### Your goal
Extract, unchanged, each line of the listing below from its first line through the line that contains "sc.cycles.use_denoising = True", inclusive, and nothing else.

### Dataset content
════════
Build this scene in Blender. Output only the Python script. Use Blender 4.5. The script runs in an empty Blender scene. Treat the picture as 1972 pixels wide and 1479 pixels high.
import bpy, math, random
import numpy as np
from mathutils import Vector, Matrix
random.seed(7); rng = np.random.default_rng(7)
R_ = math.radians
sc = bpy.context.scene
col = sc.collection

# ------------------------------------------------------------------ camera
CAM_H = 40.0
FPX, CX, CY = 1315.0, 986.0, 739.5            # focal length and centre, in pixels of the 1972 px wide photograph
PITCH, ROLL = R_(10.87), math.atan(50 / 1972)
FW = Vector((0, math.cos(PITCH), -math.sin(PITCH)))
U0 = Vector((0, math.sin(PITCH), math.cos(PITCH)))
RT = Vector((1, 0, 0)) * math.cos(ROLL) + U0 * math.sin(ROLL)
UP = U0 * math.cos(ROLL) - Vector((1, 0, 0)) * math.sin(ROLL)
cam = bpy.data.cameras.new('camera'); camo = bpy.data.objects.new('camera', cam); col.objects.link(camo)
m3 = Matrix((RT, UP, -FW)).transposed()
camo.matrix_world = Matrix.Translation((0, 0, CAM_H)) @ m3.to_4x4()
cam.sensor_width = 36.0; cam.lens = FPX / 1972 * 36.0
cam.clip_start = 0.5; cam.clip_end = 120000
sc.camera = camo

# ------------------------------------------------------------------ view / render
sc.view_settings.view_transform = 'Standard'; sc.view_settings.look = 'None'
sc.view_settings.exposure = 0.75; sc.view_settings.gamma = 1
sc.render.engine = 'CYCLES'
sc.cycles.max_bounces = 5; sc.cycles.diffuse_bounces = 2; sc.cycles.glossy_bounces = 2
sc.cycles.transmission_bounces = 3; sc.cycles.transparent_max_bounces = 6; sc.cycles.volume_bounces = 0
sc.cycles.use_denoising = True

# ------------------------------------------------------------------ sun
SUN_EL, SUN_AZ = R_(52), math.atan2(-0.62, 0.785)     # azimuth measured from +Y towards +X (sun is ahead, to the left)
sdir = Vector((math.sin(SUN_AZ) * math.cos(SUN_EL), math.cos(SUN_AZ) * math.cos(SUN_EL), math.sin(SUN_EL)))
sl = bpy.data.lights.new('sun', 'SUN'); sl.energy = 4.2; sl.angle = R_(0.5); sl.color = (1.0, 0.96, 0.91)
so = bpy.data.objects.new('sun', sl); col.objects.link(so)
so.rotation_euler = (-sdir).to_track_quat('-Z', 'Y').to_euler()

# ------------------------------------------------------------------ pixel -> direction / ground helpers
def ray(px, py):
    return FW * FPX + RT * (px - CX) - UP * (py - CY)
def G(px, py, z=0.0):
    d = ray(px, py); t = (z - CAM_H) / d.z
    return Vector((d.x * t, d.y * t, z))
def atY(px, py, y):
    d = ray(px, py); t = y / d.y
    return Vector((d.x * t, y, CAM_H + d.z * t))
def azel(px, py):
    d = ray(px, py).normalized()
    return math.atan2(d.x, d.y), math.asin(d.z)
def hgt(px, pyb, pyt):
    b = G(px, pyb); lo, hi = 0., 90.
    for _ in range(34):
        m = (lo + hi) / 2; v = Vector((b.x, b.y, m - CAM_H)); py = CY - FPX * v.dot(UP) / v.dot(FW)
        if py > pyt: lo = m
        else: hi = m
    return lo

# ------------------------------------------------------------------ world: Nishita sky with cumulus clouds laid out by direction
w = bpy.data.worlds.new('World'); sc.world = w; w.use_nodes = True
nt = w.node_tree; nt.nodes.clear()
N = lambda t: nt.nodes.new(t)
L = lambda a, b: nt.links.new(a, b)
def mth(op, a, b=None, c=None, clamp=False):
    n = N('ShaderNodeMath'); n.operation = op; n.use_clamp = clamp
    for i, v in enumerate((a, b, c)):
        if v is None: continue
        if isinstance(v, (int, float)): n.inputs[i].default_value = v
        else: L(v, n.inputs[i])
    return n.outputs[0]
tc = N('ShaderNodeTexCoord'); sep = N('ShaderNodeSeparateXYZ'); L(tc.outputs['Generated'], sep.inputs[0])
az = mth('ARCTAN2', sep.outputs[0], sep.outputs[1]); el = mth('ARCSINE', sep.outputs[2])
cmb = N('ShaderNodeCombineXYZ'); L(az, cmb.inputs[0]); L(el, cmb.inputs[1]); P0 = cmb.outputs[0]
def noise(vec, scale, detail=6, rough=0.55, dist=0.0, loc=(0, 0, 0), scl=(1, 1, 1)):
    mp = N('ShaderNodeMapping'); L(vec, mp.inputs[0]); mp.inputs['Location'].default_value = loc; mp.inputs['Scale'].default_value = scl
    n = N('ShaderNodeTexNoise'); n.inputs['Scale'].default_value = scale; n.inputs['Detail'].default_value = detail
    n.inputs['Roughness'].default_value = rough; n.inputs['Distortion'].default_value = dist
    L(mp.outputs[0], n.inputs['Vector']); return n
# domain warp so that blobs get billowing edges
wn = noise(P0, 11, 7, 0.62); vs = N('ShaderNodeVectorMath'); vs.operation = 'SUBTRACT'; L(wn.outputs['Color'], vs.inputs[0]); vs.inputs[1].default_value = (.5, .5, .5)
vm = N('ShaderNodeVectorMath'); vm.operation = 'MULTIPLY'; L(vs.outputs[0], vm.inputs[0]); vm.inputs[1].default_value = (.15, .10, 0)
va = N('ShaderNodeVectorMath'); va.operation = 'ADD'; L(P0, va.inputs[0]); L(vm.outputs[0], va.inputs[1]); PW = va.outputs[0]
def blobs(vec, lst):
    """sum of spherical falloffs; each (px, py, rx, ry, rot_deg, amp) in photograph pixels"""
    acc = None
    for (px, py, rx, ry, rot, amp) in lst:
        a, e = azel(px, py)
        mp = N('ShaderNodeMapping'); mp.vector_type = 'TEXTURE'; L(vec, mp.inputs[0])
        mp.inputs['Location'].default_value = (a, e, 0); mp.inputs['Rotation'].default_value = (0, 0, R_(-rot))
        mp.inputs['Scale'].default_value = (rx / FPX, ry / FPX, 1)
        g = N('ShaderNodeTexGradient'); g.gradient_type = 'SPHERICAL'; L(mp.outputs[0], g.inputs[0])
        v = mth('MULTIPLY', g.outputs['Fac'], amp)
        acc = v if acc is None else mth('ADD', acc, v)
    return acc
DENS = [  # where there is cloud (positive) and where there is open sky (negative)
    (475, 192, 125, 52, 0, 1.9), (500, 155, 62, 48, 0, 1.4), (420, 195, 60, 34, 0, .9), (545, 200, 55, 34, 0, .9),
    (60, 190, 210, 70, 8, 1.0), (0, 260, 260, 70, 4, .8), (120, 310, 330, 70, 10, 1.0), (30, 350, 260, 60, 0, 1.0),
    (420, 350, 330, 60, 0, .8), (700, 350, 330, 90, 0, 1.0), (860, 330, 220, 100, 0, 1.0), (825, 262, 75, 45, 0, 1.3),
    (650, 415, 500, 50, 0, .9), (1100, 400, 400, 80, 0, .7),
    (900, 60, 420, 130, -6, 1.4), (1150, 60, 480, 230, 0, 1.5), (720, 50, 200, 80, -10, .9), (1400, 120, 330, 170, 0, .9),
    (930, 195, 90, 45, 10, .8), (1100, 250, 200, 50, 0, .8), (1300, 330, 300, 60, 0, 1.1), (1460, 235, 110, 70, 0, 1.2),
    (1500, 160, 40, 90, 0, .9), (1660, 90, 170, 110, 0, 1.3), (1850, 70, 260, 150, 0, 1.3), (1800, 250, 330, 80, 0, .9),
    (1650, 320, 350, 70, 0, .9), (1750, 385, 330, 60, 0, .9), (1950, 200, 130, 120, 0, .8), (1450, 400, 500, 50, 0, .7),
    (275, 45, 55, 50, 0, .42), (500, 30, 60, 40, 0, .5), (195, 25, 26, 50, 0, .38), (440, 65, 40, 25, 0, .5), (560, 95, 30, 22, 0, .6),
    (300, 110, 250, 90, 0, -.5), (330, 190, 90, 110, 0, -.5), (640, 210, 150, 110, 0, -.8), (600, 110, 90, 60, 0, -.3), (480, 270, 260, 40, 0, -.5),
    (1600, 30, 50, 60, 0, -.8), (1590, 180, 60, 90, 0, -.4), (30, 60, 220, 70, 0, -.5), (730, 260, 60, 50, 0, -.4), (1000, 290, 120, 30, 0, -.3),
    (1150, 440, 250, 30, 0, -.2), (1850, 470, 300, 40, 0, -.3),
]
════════
### Problem solution
Build this scene in Blender. Output only the Python script. Use Blender 4.5. The script runs in an empty Blender scene. Treat the picture as 1972 pixels wide and 1479 pixels high.
import bpy, math, random
import numpy as np
from mathutils import Vector, Matrix
random.seed(7); rng = np.random.default_rng(7)
R_ = math.radians
sc = bpy.context.scene
col = sc.collection

# ------------------------------------------------------------------ camera
CAM_H = 40.0
FPX, CX, CY = 1315.0, 986.0, 739.5            # focal length and centre, in pixels of the 1972 px wide photograph
PITCH, ROLL = R_(10.87), math.atan(50 / 1972)
FW = Vector((0, math.cos(PITCH), -math.sin(PITCH)))
U0 = Vector((0, math.sin(PITCH), math.cos(PITCH)))
RT = Vector((1, 0, 0)) * math.cos(ROLL) + U0 * math.sin(ROLL)
UP = U0 * math.cos(ROLL) - Vector((1, 0, 0)) * math.sin(ROLL)
cam = bpy.data.cameras.new('camera'); camo = bpy.data.objects.new('camera', cam); col.objects.link(camo)
m3 = Matrix((RT, UP, -FW)).transposed()
camo.matrix_world = Matrix.Translation((0, 0, CAM_H)) @ m3.to_4x4()
cam.sensor_width = 36.0; cam.lens = FPX / 1972 * 36.0
cam.clip_start = 0.5; cam.clip_end = 120000
sc.camera = camo

# ------------------------------------------------------------------ view / render
sc.view_settings.view_transform = 'Standard'; sc.view_settings.look = 'None'
sc.view_settings.exposure = 0.75; sc.view_settings.gamma = 1
sc.render.engine = 'CYCLES'
sc.cycles.max_bounces = 5; sc.cycles.diffuse_bounces = 2; sc.cycles.glossy_bounces = 2
sc.cycles.transmission_bounces = 3; sc.cycles.transparent_max_bounces = 6; sc.cycles.volume_bounces = 0
sc.cycles.use_denoising = True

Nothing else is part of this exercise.